Overcooked Is Exactly Like Working in a Kitchen, Even When It’s Not

As I once wrote in the forward of my cookbook, Fry Scores, I have lived many culinary lives. I’ve been an assistant baker. I’ve worked in meat cutting and seafood. I’ve been a server and a hostess. I’ve worked in the kitchen under the table at shady, family-owned restaurants. And I’ve been cooking for my family since I was a kid. In other words, I have a broad swath of experience in the food industry, knowledge that I’ve more or less left behind now that I work mostly as a writer. But it served me well in my teens and twenties and I look back on the experience fondly. I love to cook and be around food, whether serving, styling or making it.
That love for sharing and making food even plays out in my virtual life. I play a lot of cooking games, or games that feature cooking as part of the gameplay, from Battle Chef Brigade, which turns cooking into a match three puzzle game, to The Sims or The Elder Scrolls, where meals are a matter of growing or gathering the right ingredients and putting them together at a cooking station. For various reasons, few games can adequately mirror the experience of preparing a meal (Cooking Mama comes pretty close, in that it walks the player through the physical steps of prepping each ingredient, and includes factors like timing or technique). But while that series focuses on mimicking the steps of completing a recipe through food prep mini-games, a new game I’ve started playing, Overcooked, depicts another facet of the cooking process: the fancy kitchen footwork. Its objective is not to learn how to julienne a carrot or boil a pot of rice; rather, it illustrates the frenzy of pivoting around multiple people in tight quarters and using limited space and time as efficiently as possible.
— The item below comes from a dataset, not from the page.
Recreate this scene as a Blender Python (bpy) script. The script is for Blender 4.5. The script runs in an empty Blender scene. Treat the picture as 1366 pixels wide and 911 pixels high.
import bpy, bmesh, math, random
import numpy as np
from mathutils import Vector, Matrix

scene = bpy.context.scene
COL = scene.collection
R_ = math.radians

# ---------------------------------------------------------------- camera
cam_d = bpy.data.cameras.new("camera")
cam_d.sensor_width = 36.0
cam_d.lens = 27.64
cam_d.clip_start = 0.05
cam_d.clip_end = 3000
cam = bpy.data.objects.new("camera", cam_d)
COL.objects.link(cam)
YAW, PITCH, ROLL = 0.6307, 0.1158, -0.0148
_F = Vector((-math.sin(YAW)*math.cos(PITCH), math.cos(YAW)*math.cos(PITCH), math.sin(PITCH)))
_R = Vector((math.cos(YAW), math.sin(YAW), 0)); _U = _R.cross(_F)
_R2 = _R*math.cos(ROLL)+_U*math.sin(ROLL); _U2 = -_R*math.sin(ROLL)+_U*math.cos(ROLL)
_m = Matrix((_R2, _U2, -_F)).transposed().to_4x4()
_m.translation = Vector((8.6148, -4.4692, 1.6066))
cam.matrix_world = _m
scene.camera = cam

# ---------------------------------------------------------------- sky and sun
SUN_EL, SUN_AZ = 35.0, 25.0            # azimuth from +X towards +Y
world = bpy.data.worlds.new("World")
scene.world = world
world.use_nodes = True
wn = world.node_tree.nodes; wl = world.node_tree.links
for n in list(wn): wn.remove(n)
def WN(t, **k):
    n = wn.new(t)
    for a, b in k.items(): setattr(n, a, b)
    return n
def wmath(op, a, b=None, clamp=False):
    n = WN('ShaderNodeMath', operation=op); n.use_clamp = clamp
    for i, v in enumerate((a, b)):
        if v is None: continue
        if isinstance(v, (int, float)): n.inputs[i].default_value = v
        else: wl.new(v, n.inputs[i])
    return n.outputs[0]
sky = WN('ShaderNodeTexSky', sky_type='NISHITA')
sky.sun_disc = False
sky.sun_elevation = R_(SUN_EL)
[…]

Players fetch and chop ingredients, cook and plate food, and send it out to the servers, all under an extreme time limit and with various obstacles, from moving countertops, tiny pathways, foot traffic, and constantly burning food. It’s painful, it’s frantic, it’s murder on the joints and psyche. It’s like being in an actual restaurant kitchen.
Now, I say that, but I’ll concede that Overcooked isn’t an exact replica of the real thing. It doesn’t depict the vast scope of menu items, ingredients, techniques, implements, and equipment in an actual commercial kitchen. You don’t actually cook “real” recipes or use identifiable quantities. Most restaurants don’t have pits of lava, conveyor belts, or sheets of ice to deal with, and in real life if a health inspector caught me chucking food on the floor, I’d probably get arrested. But in terms of coasting my brain into autopilot and letting my programming take over, it’s familiar, almost comforting. There’s a strategy in leveraging every last second to push out just one last dish. It’s a chaos I already know how to handle, maybe even enjoy.